## [The problem]
Each line below should be reproduced without any alteration.

[A block of data]
▬▬▬▬▬▬▬▬▬▬

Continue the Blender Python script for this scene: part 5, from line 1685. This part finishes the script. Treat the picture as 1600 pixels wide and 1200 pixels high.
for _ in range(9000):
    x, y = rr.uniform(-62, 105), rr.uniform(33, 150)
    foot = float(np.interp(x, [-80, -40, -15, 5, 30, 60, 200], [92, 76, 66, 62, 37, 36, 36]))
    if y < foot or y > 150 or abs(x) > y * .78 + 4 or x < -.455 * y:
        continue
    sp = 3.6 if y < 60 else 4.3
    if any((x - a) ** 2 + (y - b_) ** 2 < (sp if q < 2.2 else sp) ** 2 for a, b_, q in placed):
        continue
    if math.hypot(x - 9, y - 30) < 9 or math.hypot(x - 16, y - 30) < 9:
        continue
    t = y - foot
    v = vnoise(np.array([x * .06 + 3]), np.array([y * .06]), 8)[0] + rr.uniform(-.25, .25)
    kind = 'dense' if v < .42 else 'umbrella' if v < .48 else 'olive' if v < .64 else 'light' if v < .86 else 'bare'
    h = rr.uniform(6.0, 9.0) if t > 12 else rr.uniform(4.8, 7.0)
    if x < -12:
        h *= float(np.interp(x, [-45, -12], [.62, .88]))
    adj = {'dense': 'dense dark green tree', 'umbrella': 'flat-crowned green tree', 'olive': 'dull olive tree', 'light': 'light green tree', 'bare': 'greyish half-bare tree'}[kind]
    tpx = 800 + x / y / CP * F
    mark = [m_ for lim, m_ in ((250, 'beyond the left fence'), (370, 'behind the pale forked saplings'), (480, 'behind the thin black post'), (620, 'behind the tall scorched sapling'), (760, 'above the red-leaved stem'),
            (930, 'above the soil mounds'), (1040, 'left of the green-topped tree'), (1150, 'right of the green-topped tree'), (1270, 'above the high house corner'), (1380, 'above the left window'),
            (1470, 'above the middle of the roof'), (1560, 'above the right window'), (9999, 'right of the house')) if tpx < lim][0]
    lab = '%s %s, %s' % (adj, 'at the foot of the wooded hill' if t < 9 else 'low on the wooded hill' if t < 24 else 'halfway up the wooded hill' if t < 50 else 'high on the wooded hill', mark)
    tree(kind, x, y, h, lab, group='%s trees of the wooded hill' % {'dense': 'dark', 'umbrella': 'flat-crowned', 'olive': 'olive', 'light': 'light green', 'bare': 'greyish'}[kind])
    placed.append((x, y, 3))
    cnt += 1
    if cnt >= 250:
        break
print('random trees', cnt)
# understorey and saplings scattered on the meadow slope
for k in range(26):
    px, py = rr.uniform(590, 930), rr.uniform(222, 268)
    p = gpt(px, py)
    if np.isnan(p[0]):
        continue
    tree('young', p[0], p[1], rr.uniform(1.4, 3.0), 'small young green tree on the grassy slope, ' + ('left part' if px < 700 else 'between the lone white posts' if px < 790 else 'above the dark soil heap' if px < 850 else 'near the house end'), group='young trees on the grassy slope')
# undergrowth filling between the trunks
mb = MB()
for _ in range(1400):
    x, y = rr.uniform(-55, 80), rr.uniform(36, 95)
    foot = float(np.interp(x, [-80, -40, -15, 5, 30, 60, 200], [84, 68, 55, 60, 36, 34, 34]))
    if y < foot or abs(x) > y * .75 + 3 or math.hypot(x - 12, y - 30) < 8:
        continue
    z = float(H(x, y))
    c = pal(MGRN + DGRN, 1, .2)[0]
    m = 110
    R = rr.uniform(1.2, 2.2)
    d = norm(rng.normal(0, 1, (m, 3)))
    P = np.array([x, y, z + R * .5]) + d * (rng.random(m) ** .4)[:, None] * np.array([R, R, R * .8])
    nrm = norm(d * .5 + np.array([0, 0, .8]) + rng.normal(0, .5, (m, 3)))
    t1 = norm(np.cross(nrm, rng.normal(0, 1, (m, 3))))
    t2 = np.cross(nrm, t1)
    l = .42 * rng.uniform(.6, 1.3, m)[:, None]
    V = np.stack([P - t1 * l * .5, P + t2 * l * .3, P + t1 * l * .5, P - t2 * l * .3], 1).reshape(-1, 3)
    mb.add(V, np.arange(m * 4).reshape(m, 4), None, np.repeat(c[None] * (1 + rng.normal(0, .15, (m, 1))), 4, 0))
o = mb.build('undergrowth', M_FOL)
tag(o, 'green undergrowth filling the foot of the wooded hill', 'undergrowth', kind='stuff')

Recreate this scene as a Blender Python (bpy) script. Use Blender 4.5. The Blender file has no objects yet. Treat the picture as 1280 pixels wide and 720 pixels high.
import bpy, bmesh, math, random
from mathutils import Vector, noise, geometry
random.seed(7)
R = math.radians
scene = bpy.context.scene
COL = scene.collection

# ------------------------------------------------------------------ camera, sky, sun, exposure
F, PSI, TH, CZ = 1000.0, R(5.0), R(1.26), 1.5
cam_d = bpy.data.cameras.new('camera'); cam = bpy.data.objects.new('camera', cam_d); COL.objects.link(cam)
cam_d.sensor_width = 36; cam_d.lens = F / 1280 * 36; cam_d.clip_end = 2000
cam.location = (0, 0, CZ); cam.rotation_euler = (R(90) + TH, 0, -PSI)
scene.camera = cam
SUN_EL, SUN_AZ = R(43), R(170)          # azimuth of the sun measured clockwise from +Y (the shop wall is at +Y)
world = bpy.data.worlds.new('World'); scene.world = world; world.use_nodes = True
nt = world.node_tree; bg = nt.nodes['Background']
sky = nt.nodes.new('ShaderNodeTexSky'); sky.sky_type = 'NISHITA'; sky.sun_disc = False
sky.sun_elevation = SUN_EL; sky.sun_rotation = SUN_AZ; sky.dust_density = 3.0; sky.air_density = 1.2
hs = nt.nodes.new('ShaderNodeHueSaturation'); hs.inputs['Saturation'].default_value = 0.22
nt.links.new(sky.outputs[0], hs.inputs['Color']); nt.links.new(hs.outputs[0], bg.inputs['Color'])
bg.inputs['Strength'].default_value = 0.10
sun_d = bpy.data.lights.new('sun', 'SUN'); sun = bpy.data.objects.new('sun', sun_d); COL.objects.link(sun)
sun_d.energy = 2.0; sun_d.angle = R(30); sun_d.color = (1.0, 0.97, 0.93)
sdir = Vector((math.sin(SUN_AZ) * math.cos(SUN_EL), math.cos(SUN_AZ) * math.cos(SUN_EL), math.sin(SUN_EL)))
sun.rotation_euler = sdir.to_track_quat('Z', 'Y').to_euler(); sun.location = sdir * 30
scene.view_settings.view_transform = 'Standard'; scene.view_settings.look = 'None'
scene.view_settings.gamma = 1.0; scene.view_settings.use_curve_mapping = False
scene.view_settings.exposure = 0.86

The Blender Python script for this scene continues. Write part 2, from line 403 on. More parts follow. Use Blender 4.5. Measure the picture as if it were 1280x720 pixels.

▬▬▬▬▬▬▬▬▬▬

## [Answer to this problem]
Continue the Blender Python script for this scene: part 5, from line 1685. This part finishes the script. Treat the picture as 1600 pixels wide and 1200 pixels high.
for _ in range(9000):
    x, y = rr.uniform(-62, 105), rr.uniform(33, 150)
    foot = float(np.interp(x, [-80, -40, -15, 5, 30, 60, 200], [92, 76, 66, 62, 37, 36, 36]))
    if y < foot or y > 150 or abs(x) > y * .78 + 4 or x < -.455 * y:
        continue
    sp = 3.6 if y < 60 else 4.3
    if any((x - a) ** 2 + (y - b_) ** 2 < (sp if q < 2.2 else sp) ** 2 for a, b_, q in placed):
        continue
    if math.hypot(x - 9, y - 30) < 9 or math.hypot(x - 16, y - 30) < 9:
        continue
    t = y - foot
    v = vnoise(np.array([x * .06 + 3]), np.array([y * .06]), 8)[0] + rr.uniform(-.25, .25)
    kind = 'dense' if v < .42 else 'umbrella' if v < .48 else 'olive' if v < .64 else 'light' if v < .86 else 'bare'
    h = rr.uniform(6.0, 9.0) if t > 12 else rr.uniform(4.8, 7.0)
    if x < -12:
        h *= float(np.interp(x, [-45, -12], [.62, .88]))
    adj = {'dense': 'dense dark green tree', 'umbrella': 'flat-crowned green tree', 'olive': 'dull olive tree', 'light': 'light green tree', 'bare': 'greyish half-bare tree'}[kind]
    tpx = 800 + x / y / CP * F
    mark = [m_ for lim, m_ in ((250, 'beyond the left fence'), (370, 'behind the pale forked saplings'), (480, 'behind the thin black post'), (620, 'behind the tall scorched sapling'), (760, 'above the red-leaved stem'),
            (930, 'above the soil mounds'), (1040, 'left of the green-topped tree'), (1150, 'right of the green-topped tree'), (1270, 'above the high house corner'), (1380, 'above the left window'),
            (1470, 'above the middle of the roof'), (1560, 'above the right window'), (9999, 'right of the house')) if tpx < lim][0]
    lab = '%s %s, %s' % (adj, 'at the foot of the wooded hill' if t < 9 else 'low on the wooded hill' if t < 24 else 'halfway up the wooded hill' if t < 50 else 'high on the wooded hill', mark)
    tree(kind, x, y, h, lab, group='%s trees of the wooded hill' % {'dense': 'dark', 'umbrella': 'flat-crowned', 'olive': 'olive', 'light': 'light green', 'bare': 'greyish'}[kind])
    placed.append((x, y, 3))
    cnt += 1
    if cnt >= 250:
        break
print('random trees', cnt)
# understorey and saplings scattered on the meadow slope
for k in range(26):
    px, py = rr.uniform(590, 930), rr.uniform(222, 268)
    p = gpt(px, py)
    if np.isnan(p[0]):
        continue
    tree('young', p[0], p[1], rr.uniform(1.4, 3.0), 'small young green tree on the grassy slope, ' + ('left part' if px < 700 else 'between the lone white posts' if px < 790 else 'above the dark soil heap' if px < 850 else 'near the house end'), group='young trees on the grassy slope')
# undergrowth filling between the trunks
mb = MB()
for _ in range(1400):
    x, y = rr.uniform(-55, 80), rr.uniform(36, 95)
    foot = float(np.interp(x, [-80, -40, -15, 5, 30, 60, 200], [84, 68, 55, 60, 36, 34, 34]))
    if y < foot or abs(x) > y * .75 + 3 or math.hypot(x - 12, y - 30) < 8:
        continue
    z = float(H(x, y))
    c = pal(MGRN + DGRN, 1, .2)[0]
    m = 110
    R = rr.uniform(1.2, 2.2)
    d = norm(rng.normal(0, 1, (m, 3)))
    P = np.array([x, y, z + R * .5]) + d * (rng.random(m) ** .4)[:, None] * np.array([R, R, R * .8])
    nrm = norm(d * .5 + np.array([0, 0, .8]) + rng.normal(0, .5, (m, 3)))
    t1 = norm(np.cross(nrm, rng.normal(0, 1, (m, 3))))
    t2 = np.cross(nrm, t1)
    l = .42 * rng.uniform(.6, 1.3, m)[:, None]
    V = np.stack([P - t1 * l * .5, P + t2 * l * .3, P + t1 * l * .5, P - t2 * l * .3], 1).reshape(-1, 3)
    mb.add(V, np.arange(m * 4).reshape(m, 4), None, np.repeat(c[None] * (1 + rng.normal(0, .15, (m, 1))), 4, 0))
o = mb.build('undergrowth', M_FOL)
tag(o, 'green undergrowth filling the foot of the wooded hill', 'undergrowth', kind='stuff')

Recreate this scene as a Blender Python (bpy) script. Use Blender 4.5. The Blender file has no objects yet. Treat the picture as 1280 pixels wide and 720 pixels high.
import bpy, bmesh, math, random
from mathutils import Vector, noise, geometry
random.seed(7)
R = math.radians
scene = bpy.context.scene
COL = scene.collection

# ------------------------------------------------------------------ camera, sky, sun, exposure
F, PSI, TH, CZ = 1000.0, R(5.0), R(1.26), 1.5
cam_d = bpy.data.cameras.new('camera'); cam = bpy.data.objects.new('camera', cam_d); COL.objects.link(cam)
cam_d.sensor_width = 36; cam_d.lens = F / 1280 * 36; cam_d.clip_end = 2000
cam.location = (0, 0, CZ); cam.rotation_euler = (R(90) + TH, 0, -PSI)
scene.camera = cam
SUN_EL, SUN_AZ = R(43), R(170)          # azimuth of the sun measured clockwise from +Y (the shop wall is at +Y)
world = bpy.data.worlds.new('World'); scene.world = world; world.use_nodes = True
nt = world.node_tree; bg = nt.nodes['Background']
sky = nt.nodes.new('ShaderNodeTexSky'); sky.sky_type = 'NISHITA'; sky.sun_disc = False
sky.sun_elevation = SUN_EL; sky.sun_rotation = SUN_AZ; sky.dust_density = 3.0; sky.air_density = 1.2
hs = nt.nodes.new('ShaderNodeHueSaturation'); hs.inputs['Saturation'].default_value = 0.22
nt.links.new(sky.outputs[0], hs.inputs['Color']); nt.links.new(hs.outputs[0], bg.inputs['Color'])
bg.inputs['Strength'].default_value = 0.10
sun_d = bpy.data.lights.new('sun', 'SUN'); sun = bpy.data.objects.new('sun', sun_d); COL.objects.link(sun)
sun_d.energy = 2.0; sun_d.angle = R(30); sun_d.color = (1.0, 0.97, 0.93)
sdir = Vector((math.sin(SUN_AZ) * math.cos(SUN_EL), math.cos(SUN_AZ) * math.cos(SUN_EL), math.sin(SUN_EL)))
sun.rotation_euler = sdir.to_track_quat('Z', 'Y').to_euler(); sun.location = sdir * 30
scene.view_settings.view_transform = 'Standard'; scene.view_settings.look = 'None'
scene.view_settings.gamma = 1.0; scene.view_settings.use_curve_mapping = False
scene.view_settings.exposure = 0.86

The Blender Python script for this scene continues. Write part 2, from line 403 on. More parts follow. Use Blender 4.5. Measure the picture as if it were 1280x720 pixels.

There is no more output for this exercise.